By Bernat Parera
PERITO MORENO GLACIER, Argentina (Reuters) -The deep cracking sound bursting from within the ice signals the dramatic fall about to happen. Seconds later, a block of ice some 70 meters (230 ft) tall – the size of a 20-story building – collapses from the face of the Perito Moreno glacier into the aquamarine water below.
The sight has attracted visitors to Argentina’s most famous glacier for years. Standing on platforms facing the ice, they wait for the next crack to split the cool Patagonian air.
But recently the size of the ice chunks breaking off – a process called “calving” – has been starting to alarm local guides and glaciologists, already anxious at a prolonged retreat by Perito Moreno, which had bucked the trend in recent decades by maintaining its mass even as warmer climates spurred faster glacial melting worldwide.
“Ice calving events of this size haven’t been very common at the Perito Moreno glacier over the past 20 years,” said Pablo Quinteros, an official tourist guide at Los Glaciares National Park in the southern province of Santa Cruz.
“It’s only in the last four to six years that we’ve started to see icebergs this big,” he told Reuters during a visit in April.
The face of the glacier, which flows down from Andean peaks to end in the waters of Lake Argentina, had for decades held more or less steady, some years advancing and others retreating. But in the last five years, there’s been a firmer retreat.
“It had been in more or less the same position for the past 80 years. And that’s unusual,” said Argentine glaciologist Lucas Ruiz with state science body CONICET, whose research focus is the future of Patagonian glaciers in the face of climate change.
“However, since 2020, signs of retreat have begun to be seen in some parts of the Perito Moreno glacier’s face.”
He said that the glacier could rebound as it has done before, but that for the moment it was losing between one and two meters of water equivalent per year, which if not reversed could lead to a situation where the loss accelerates.
A state-backed 2024 report, co-authored by Ruiz and presented to Argentina’s Congress, showed that while Perito Moreno’s mass has been overall stable for half a century, the period since 2015 has seen the fastest and most prolonged loss of mass in 47 years, on average losing 0.85 meters per year.

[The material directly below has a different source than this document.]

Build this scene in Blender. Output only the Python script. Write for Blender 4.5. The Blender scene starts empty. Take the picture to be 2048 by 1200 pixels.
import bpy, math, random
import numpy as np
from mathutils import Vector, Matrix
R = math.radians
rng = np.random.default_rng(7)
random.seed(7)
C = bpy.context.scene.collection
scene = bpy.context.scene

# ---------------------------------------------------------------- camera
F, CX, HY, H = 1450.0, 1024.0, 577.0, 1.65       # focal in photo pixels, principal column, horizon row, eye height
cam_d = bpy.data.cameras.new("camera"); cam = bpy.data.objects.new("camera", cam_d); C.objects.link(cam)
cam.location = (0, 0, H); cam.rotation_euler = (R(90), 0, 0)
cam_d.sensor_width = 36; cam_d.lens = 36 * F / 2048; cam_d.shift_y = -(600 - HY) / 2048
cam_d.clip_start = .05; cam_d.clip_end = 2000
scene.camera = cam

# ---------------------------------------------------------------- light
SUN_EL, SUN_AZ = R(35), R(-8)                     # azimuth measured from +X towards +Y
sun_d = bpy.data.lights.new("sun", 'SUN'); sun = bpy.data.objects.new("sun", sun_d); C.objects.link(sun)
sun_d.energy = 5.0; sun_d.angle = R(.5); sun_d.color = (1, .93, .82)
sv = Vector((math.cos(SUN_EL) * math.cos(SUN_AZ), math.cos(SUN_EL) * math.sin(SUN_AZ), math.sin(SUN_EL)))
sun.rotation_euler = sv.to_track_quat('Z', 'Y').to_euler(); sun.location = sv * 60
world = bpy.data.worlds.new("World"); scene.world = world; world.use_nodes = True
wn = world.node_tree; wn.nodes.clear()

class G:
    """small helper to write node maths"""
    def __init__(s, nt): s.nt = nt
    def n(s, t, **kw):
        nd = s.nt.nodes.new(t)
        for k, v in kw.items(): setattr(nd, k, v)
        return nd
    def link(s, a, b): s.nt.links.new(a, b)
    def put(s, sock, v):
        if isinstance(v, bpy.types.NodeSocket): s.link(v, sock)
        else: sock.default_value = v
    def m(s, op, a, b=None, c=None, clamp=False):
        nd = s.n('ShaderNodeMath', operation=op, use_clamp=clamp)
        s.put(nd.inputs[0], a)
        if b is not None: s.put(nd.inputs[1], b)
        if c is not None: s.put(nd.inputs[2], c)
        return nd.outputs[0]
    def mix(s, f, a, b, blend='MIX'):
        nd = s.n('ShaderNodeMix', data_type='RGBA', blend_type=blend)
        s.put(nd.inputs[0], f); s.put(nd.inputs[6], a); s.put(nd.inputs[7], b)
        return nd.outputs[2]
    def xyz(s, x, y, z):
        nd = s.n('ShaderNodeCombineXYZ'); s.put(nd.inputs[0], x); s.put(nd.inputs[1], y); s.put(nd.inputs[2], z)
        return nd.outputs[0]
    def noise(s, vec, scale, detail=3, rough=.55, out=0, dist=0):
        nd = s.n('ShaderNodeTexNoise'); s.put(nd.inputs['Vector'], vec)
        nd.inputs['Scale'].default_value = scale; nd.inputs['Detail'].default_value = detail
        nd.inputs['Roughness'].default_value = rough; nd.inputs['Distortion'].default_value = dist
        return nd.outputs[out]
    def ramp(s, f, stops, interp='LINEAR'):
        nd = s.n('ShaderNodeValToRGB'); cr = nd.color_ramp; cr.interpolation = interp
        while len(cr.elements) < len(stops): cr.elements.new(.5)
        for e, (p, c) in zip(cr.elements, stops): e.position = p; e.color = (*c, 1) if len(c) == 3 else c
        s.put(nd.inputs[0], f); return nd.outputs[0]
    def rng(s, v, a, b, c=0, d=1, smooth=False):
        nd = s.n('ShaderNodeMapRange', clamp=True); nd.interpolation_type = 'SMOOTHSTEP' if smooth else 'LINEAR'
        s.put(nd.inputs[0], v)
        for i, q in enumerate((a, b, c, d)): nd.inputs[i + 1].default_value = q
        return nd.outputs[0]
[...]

Glaciers around the globe are disappearing faster than ever, with the last three-year period seeing the largest glacial mass loss on record, according to a UNESCO report in March.
‘YOU CAN’T GRASP THE IMMENSITY OF IT’
Ruiz said instruments his research team used to monitor the glacier had shown an increase in air temperature in the area of around 0.06 degrees Celsius per decade and precipitation decreasing, meaning less accumulation of snow and ice.
“The thing with Perito Moreno is that it took a while, so to speak, to feel the effects of climate change,” Ruiz said. Now, however, the accumulation of ice at the top of the glacier was being outpaced by melting and calving at the bottom.
“The changes we are seeing today clearly show that this balance of forces… has been disrupted, and today the glacier is losing both in thickness and area.”
For now, the glacier remains an awe-inspiring attraction for travelers, who board boats to see the calving and the huge icebergs floating around the lake up close.
“It’s insane. The most incredible thing I’ve ever seen,” said Brazilian tourist Giovanna Machado on the deck of one of the boats, which have to be careful of sudden ice falls.
“Even in photos, you just can’t grasp the immensity of it, and it’s perfect. It’s amazing. I think everyone should come here at least once in their lifetime.”